Ben o görüşmeden (dışarıya yansıyan bölümlerini tamamen doğru kabul ederek) şunu anlıyorum. Genel Başkan Kılıçdaroğlu İzmir’de tarafsız kalacak. Zaten başından bu yana biz de aynı şeyi savunuyoruz. Üç aydır ilçe ilçe dolaşıyorum. Adaylığımı ‘şunun ya da bunun’ üzerine kurmamak için uğraşıyorum. Tabi ki başta Aziz Başkan olmak üzere beni destekleyen arkadaşlara da teşekkür ediyorum”
Kendisine yönelik mezhepsel yıpratma politikasına da sert çıkan Engin, “Siyaset bu kadar aşağı çekilmemeli. Etnik ya da mezhepsel değerlere hiç indirgenmemeli. Bazı çevrelerin bu yorumları yaptığını üzülerek izliyorum. Ama iddialıyım. Ben ve arkadaşlarım kongre çarşaf liste olursa en az 400 oyla seçimi kazanacağız” diyor.
*
3 Haziran’daki kongreye iki aday üzerinden bakarsak manzara aşağı yukarı bu…
Tabi ki Ali Engin’in vurgu yaptığı İzmirlilik unsuru Kılıçdaroğlu’yla olan hemşeriliğinden bile önde geliyor. Ama Eyipişiren’in Eski CHP’lilere Yeni CHP’de yer açma vaadi de 2014 kâbusu gören, İzmir’i Alaattin Yüksel-Aziz Kocaoğlu ikilisine terk etmek istemeyen belediye başkanlarının, milletvekillerinin hatta eski vekillerin iştahını kabartıyor.
Çatışma bu eksene oturursa bu seçim kıran kırana geçecektir.

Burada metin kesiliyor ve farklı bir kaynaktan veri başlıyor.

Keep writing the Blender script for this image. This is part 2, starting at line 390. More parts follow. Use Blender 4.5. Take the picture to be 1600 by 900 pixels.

Tabi ki kongrenin ‘çarşaf mı yoksa blok mu’ olacağı da sonucu etkileyecektir. Ali Engin cephesinin ‘ısrarla’ çarşaf vurgusu yapmasındaki maksat belediye başkanlarının kontrolündeki delegeyi dağıtmak… Seçim blok liste olursa delege ağaları, ‘öbür listeyi’ toplamak suretiyle kimin kime oy verdiğini tespit edebilecekler. Seçime çarşaf listeyle gidilirse kimsenin böyle bir şansı yok. O nedenle seçimin nasıl yapılacağına dair oylama çok önemli…
Belediye başkanları cephesi delegeyi kaçırmamak için ‘İstanbul’daki kötü örneği’ hatırlatıp, ‘Çarşaf listede tüzük nedeniyle sıkıntı var’ diyebilir.
Bu arada küçük bir ihtimal de olsa aday olmaya yakın Eyipişiren, her an başkanların uzlaştığı bir ismin lehine yarıştan çekilebilir. Çekilmezse hesap iyi yapılmış demektir.
Çekilirse kartlar yeniden karılacak, dengeler mutlaka değişecektir. Bu arada… Bu iki adayın netleşmesi halinde mevcut İl Başkanı Tacettin Bayır’a olan desteğin de kongre gününe kadar eriyeceğini görüyorum ama sayıları 70’i geçen Bayırcıların ne yöne kayacağını öngöremiyorum.